I’m not familiar with your system and have no reason to doubt what you say you hear.
https://systems.audiogon.com/systems/615 Do you know what quality of LP playback renders a digital copy audibly inferior? In your opinion, where would digital have to improve to overcome that limitation?
for over 20 years i’ve been posting and talking about why the best vinyl sounds better than the best digital. what i find is unless i can get someone into my room and we can listen together it becomes such a circular discussion. then when we listen together; it’s like bringing a pencil to a gun fight. not even a knife. and that’s because really having a top level vinyl reference is not trivial. for my own self, i have chased digital music reproduction perfection with the same degree of commitment i’ve given to vinyl. and it’s got lot’s better over the years. but so has my vinyl improved too.

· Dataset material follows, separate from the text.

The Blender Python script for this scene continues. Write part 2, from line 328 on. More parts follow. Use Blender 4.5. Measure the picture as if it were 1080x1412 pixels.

i’m not a techie. i have my own views of the components of what vinyl does better. a digital copy lacks the nuance and completeness of the music. it lacks capturing the ambiance and breath of the music. it can’t get the same musical weight, timbre, density and tonal complexity. it misses the sparkle and fire. it falls short in flow and energy projection. these things all are present in digital, just short by degrees. but these degrees bring vinyl across a threshold of realism digital cannot cross.
and unless i show you, i have no illusions you might change your mind. it’s an experiential thing.
i do think that converting music to numbers and back to analog that a degree of reality does get lost. and the analog tape or direct to disc technologies are able to preserve what the number crunching loses. not that analog recording is perfect. this is just what my ears seem to tell me.
IMHO digital would need a format created that does not yet exist to get to the level of vinyl. and really........digital is fully satisfying to me as it is. it’s only when someone drags this old idea out that we then do this familiar dance again. there is no music delivery market demand or commercial reason to create a new higher format.......a ’Holodeck’ sort of techie break-thru. maybe the movie or gaming or defense industries throw money at the question and something new gets born. like Bell Labs and telephones and later the computer age and how hifi rode the coattails of those techie break-thrus to where it has come.
follow the money.......and right now there is no pot of money to go after for a higher format.